I did not come across a similar article in, say, the BBC with the headline, “Iranian national dies in French terror attack.” The attention to Western lives seems paired with an erasure of non-Western ones. And when non-Westerners die without notice, it leaves all of us unable to care and compel our governments to act.

Another thing I did not notice in my analysis was solid evidence that coverage in some countries is higher because terrorism in those countries is less common.  The argument is most frequently used to explain why the recent Paris attack was more widely covered than the Beirut attack that occurred on the same day. But this argument is both flawed and unsupported.

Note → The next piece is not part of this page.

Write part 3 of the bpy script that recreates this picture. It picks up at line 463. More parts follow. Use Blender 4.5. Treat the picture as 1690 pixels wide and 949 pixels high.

First, the attack in Paris wasn’t actually novel. France had already sustained four terrorist attacks in 2015 before the attack last week, and one of them had been in Paris. Lebanon, in contrast, had only sustained two, and neither had been in Beirut. And Lebanon is not the only country where a novel terror attack to a capital city received relatively scant coverage. The first terror attack this year in N’Djamena, Chad–which was, as NBC reported (in a formulaic article), “the first to hit the Chadian capital in years”–resulted in 23 dead, but was only covered in 674 articles.

Media entities have been excusing the lack of coverage in non-Western countries for too long. These excuses seem empirically unsupported and easy to debunk.

Media must do a better job of reporting about terrorism in non-Western countries with the same level of frequency and emotional depth that it brings to coverage in Western countries. Only then will the media meet its obligation of informing citizens about the plight of those around the world, and only then can citizens be expected to galvanize their governments to protect individuals everywhere from terrorism.